I started yesterday. One workout at lunch. And a second workout after an eight hour day of work. I continued today - leaving for the gym at 5am, working out for over an hour, and then completing a second workout at lunch. I filled my plate with salad at dinner and only a small amount of spaghetti. I didn't go back for more ice cream even though I had leftover calories to "spend."

Friends can mention the choices I make with what I eat. My husband can raise his eyebrows when I go back for a second (sometimes third) Skinny Cow ice cream sandwich. And it might affect me. I might have a twinge of guilt and wonder if maybe they are right. But I still make the decision I want to make.

It's the same with writing. At the end of the day, it is my decision to sit down and write a blog post sharing my journey. It is also my decision to ignore my hope to write a novel - to just talk about writing a novel instead of actually finishing it.

Are these the same thoughts I've struggled with recently? They're the same thoughts I've struggled with for years, really. It is a constant battle between what I know I should do, what I want to do, and then what I actually do.

I am okay with fighting the same battles because I know that eventually I will win.

And I have won this week. Both through my work outs already completed and through my decision to sit down and write. And through my making better choices at dinner. And I will continue to win by finishing scheduled work outs and not giving up.
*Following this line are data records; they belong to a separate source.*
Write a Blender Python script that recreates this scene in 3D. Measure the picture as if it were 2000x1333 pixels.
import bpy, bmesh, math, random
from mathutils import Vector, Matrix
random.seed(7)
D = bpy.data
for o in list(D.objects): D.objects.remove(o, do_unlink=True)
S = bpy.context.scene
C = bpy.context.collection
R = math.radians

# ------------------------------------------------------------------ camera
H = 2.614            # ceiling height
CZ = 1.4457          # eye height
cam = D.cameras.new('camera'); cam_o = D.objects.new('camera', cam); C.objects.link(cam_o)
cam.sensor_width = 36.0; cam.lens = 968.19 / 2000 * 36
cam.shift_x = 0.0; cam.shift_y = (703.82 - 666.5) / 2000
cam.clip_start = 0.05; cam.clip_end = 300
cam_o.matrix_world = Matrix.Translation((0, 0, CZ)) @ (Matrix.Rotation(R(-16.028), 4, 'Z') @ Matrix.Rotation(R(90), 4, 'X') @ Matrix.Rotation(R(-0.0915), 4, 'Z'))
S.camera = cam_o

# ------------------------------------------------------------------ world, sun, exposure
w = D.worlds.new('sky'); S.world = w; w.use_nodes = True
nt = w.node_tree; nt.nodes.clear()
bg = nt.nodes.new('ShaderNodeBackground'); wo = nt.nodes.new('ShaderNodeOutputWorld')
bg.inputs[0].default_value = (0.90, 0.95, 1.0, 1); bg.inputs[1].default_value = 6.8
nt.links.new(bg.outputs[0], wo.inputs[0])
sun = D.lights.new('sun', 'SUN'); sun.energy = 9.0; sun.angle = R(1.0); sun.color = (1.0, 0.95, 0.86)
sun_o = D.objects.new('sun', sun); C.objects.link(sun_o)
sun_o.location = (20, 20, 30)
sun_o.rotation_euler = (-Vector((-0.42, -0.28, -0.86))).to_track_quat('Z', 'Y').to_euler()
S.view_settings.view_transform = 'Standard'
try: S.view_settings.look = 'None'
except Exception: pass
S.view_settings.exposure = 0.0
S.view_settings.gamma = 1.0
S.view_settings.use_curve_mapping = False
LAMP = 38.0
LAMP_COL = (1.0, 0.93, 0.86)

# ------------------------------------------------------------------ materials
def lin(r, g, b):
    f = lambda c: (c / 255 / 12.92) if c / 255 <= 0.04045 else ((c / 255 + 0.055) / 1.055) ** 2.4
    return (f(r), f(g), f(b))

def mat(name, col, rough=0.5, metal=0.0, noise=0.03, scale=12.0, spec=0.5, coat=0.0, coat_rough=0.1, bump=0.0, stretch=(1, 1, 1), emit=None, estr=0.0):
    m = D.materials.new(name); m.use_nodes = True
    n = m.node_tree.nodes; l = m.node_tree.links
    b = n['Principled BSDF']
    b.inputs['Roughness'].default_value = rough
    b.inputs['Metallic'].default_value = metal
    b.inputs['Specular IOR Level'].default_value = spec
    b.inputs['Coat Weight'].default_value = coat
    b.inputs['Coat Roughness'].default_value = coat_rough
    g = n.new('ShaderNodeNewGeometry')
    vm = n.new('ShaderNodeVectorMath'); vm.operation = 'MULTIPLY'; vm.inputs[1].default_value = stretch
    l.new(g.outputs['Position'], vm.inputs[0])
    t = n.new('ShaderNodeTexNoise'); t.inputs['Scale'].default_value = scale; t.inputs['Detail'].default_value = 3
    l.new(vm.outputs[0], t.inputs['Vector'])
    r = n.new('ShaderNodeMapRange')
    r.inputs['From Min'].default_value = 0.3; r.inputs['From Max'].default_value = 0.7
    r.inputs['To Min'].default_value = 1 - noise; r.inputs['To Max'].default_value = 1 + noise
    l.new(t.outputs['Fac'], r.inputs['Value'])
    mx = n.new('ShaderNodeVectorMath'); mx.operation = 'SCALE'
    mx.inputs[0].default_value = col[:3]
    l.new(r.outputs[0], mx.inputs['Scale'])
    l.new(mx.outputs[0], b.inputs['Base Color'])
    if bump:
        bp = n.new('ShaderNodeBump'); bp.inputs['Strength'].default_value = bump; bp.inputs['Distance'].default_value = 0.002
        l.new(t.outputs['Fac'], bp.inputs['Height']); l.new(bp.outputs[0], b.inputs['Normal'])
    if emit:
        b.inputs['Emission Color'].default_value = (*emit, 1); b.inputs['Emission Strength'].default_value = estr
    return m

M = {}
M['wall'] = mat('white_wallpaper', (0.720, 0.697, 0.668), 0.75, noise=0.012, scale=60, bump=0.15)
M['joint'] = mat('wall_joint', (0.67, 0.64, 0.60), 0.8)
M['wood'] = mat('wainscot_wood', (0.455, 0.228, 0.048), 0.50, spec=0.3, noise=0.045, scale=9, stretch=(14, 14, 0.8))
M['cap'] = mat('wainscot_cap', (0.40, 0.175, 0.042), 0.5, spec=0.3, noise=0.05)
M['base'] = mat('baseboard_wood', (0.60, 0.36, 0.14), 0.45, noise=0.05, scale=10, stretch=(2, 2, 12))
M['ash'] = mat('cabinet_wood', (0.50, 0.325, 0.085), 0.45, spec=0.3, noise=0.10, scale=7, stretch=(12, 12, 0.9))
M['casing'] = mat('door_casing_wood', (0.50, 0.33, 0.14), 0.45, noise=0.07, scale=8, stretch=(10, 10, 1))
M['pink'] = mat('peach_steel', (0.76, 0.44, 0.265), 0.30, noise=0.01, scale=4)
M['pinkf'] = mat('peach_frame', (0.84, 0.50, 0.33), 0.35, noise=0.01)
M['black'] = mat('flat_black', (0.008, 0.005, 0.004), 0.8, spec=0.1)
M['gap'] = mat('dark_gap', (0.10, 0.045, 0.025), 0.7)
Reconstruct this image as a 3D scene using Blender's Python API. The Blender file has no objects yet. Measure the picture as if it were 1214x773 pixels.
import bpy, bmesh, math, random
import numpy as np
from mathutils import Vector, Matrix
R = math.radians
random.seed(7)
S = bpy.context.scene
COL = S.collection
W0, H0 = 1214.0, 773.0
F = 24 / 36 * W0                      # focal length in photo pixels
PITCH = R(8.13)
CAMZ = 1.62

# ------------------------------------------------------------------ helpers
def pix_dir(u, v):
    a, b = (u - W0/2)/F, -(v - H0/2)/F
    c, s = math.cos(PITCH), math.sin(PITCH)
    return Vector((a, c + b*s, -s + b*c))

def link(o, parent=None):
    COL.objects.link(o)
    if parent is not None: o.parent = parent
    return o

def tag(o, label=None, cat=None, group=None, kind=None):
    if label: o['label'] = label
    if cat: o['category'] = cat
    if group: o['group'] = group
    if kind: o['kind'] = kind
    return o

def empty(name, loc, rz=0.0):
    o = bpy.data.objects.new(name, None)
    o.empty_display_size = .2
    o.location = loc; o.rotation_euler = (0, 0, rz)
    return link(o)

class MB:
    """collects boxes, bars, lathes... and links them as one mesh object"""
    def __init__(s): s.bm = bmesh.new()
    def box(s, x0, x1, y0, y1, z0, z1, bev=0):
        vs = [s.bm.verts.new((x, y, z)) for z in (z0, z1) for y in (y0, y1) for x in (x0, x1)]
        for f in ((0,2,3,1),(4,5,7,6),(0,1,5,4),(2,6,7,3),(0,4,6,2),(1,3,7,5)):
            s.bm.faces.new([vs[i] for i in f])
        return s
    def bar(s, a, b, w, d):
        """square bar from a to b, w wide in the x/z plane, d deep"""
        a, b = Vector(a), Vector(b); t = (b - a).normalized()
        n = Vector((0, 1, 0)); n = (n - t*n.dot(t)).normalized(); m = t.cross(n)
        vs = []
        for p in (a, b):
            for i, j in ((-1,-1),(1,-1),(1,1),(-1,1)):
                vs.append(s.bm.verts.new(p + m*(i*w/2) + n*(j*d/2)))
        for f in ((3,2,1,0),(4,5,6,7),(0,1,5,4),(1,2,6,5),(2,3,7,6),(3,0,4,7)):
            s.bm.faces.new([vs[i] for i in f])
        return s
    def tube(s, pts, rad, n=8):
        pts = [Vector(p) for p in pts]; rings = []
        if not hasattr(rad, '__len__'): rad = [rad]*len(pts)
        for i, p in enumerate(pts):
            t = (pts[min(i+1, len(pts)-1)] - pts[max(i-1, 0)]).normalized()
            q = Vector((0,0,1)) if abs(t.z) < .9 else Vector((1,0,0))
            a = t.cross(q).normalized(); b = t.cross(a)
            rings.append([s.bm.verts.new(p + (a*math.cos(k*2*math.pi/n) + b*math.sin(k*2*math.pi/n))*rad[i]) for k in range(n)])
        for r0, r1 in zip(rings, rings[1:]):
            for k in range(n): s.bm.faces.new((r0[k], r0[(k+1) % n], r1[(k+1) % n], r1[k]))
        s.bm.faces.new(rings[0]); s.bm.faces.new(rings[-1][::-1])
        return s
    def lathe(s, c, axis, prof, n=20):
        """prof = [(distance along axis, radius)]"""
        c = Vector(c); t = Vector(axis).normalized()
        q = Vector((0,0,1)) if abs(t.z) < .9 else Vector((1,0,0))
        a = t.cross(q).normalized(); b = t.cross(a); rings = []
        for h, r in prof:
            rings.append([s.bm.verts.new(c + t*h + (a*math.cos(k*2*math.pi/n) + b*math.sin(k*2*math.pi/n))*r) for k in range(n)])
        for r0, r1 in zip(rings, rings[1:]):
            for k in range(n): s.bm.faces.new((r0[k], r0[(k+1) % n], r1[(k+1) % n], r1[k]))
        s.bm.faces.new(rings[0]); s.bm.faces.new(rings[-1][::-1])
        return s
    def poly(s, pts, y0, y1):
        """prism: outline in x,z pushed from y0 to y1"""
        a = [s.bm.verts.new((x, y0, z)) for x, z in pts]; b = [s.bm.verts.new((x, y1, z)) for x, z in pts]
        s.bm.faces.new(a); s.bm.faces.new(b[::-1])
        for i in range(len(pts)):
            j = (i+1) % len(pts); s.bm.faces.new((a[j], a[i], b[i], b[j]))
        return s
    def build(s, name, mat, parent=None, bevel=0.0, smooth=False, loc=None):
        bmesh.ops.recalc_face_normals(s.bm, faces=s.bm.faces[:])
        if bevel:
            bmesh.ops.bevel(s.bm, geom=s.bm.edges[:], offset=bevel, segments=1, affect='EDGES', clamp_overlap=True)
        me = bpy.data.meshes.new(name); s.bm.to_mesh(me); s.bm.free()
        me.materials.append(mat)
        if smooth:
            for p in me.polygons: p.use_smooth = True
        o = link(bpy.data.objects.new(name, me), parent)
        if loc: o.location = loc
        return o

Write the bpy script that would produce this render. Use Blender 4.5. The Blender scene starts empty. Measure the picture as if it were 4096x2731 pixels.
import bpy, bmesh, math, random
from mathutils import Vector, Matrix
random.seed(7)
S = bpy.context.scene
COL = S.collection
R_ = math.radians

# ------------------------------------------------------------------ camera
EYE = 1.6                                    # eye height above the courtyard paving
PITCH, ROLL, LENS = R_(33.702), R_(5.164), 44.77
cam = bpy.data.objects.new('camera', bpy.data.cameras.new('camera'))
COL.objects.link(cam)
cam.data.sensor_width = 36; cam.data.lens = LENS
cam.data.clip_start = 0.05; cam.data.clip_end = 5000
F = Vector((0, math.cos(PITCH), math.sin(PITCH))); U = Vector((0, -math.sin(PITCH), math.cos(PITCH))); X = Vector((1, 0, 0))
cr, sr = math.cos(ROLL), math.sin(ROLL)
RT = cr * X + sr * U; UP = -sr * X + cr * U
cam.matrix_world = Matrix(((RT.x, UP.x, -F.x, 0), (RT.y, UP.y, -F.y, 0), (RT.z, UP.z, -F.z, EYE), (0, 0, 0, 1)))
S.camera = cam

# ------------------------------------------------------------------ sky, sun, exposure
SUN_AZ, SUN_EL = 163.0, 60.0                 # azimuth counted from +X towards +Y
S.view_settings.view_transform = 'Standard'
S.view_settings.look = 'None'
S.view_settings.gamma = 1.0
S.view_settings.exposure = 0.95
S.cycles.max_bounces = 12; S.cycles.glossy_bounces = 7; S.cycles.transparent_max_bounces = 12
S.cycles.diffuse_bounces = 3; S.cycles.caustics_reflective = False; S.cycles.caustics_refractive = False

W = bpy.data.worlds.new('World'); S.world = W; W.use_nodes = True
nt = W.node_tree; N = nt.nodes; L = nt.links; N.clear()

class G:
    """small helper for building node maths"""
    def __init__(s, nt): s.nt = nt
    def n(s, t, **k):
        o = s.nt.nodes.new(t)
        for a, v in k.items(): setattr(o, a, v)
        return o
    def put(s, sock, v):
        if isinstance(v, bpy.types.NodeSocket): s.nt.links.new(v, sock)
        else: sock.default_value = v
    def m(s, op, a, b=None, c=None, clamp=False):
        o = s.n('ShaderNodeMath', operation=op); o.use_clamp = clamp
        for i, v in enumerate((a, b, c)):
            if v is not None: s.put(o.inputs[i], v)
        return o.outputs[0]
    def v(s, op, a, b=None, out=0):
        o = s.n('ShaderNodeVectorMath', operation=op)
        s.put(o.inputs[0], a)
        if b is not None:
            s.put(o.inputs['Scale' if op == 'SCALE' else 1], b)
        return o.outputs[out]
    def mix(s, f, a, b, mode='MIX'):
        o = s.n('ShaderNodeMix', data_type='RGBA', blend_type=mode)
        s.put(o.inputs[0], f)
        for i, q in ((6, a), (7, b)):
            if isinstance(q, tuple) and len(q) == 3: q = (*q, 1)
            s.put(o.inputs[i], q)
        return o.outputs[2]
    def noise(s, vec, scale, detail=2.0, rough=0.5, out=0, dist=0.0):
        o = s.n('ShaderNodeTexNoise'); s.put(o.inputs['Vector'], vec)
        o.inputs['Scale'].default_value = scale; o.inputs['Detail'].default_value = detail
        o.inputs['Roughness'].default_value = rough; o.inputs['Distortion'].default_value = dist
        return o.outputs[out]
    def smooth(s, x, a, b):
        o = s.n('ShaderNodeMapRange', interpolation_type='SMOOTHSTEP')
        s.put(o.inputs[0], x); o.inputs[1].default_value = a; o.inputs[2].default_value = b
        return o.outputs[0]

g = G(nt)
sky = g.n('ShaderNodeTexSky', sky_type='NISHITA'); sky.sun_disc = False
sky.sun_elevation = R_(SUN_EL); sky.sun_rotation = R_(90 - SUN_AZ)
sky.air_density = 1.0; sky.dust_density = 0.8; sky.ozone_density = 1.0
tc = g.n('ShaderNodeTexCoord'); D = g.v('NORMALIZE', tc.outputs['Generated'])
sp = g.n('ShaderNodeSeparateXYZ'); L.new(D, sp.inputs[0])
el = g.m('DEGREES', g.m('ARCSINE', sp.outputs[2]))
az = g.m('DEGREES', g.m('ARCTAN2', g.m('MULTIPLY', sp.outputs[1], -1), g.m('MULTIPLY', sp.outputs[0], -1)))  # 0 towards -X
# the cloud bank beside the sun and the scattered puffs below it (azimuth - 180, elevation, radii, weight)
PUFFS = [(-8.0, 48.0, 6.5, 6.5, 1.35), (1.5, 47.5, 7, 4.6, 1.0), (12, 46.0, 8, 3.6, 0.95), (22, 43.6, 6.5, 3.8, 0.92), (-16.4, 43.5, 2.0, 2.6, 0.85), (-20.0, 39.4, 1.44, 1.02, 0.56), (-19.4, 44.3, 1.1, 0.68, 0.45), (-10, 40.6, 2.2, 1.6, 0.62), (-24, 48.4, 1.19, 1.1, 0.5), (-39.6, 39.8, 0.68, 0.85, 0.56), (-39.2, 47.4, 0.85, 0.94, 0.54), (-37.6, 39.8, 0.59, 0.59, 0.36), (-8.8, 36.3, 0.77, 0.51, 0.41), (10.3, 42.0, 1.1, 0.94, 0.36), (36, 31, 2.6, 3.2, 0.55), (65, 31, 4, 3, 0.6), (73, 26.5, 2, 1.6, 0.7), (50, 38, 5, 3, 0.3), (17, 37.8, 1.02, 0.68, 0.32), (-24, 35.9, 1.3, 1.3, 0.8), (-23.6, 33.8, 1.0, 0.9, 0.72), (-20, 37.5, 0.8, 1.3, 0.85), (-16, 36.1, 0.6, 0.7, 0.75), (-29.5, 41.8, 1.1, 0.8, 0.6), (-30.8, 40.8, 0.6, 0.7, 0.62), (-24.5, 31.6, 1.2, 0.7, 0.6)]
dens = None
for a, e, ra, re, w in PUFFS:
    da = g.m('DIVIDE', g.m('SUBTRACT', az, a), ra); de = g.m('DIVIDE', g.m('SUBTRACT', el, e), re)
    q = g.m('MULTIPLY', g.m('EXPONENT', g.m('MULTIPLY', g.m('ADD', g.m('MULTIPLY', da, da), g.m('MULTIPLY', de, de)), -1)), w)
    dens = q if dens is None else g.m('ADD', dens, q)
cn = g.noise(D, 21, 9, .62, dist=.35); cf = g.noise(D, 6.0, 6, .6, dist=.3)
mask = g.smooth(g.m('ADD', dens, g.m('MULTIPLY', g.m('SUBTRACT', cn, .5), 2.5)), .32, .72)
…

The life of a writer and of a woman trying to lose weight is a lonely one. It's a solo journey. Every choice is left up to me. I accept that.

But the cheerleaders I have in my life? My husband. My friends. My family. Those people I live in community with. My roommate and workout partner. The ladies I see every day at water aerobics. They all remind me that I am not alone. And when I want to give up, when I feel like nothing is enough, they remind me that success is always, and will always, be an option. (And saving motivating pictures and quotes on pinterest helps too.)